Pre-Money, Post-Money and Per-Share Value
When a company does a financing, it sets a value for the entire company- the “pre money” valuation before the new money comes in.  Let’s say the value is $10M.  If the company has 5M shares outstanding, this means that each share is worth $10M/5M = $2.00.  This is the price investors will pay to buy stock in the company.

If the investors are putting in $5M, they are buying $5M/$2 = 2,500,000 shares.  The company now has 7.5M shares outstanding, and the total “post-money” valuation is $15M.  We can see by the numbers that on a per-share basis (2.5M/7.5M) and a dollar-value basis ($5M/$15M) that the investors now own 1/3 of the company.

Common Stock vs. Preferred Stock Pricing
The part that gets tricky is that investors buy preferred stock, but the company also has common stock that it will issue to employees.  Preferred stock has superior rights, especially including a right to get paid first when the company is sold.  By convention and IRS rules, we are allowed to say that the preferred stock is worth more today than the common stock.  Thus, when we sell preferred stock to investors at $2.00/share, we can give options to employees to buy common stock at a much lower price- $0.30 or so.

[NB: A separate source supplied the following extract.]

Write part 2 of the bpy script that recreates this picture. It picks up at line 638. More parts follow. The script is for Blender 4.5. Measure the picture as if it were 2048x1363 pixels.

This works well for the most part.  Investors want certain rights that employees don’t care about and pay extra for them.  Employees would rather get low-priced options than the preferred rights.  Everybody is happy.

But I Thought Each Share Was Worth $2.00?
The place people get tied up is comparing the enterprise valuation with the common/preferred stock differential. We valued the entire company at $10M, which meant that each share was worth $2.  At the same time, we say that common stock is not worth $2 and is only worth $0.30.  Which is true?  Both.  Here is how and when to use each number.

Enterprise Valuation is for the Big Picture and Financings Only
When we value the company for a financing, we put a value on the whole company as though it is about to be sold.  We take into account all of the economic preferences and assume that all stock is converted to common.  Every share is the same at that point.  In other words, if the pre-money valuation is $10M and the company has only common stock outstanding, each share is worth $2.  The valuation is really forward-looking to an eventual exit.

Common Stock Price is For Employees Today
Until that happens, though, we maintain different types of stock with different rights- common and preferred.  The preferred is sold based on the as-converted valuation, but the common has fewer rights and we can issue options at a lower price.  The company’s total valuation continues to be $10M and each share would be worth $2 on a sale of the company, but before that happens each share of common stock is actually worth $0.30.

The Simple Rule
The easiest way to think about this is that preferred stock is for investors and common stock is for employees.  Be aware that pricing is set differently for each.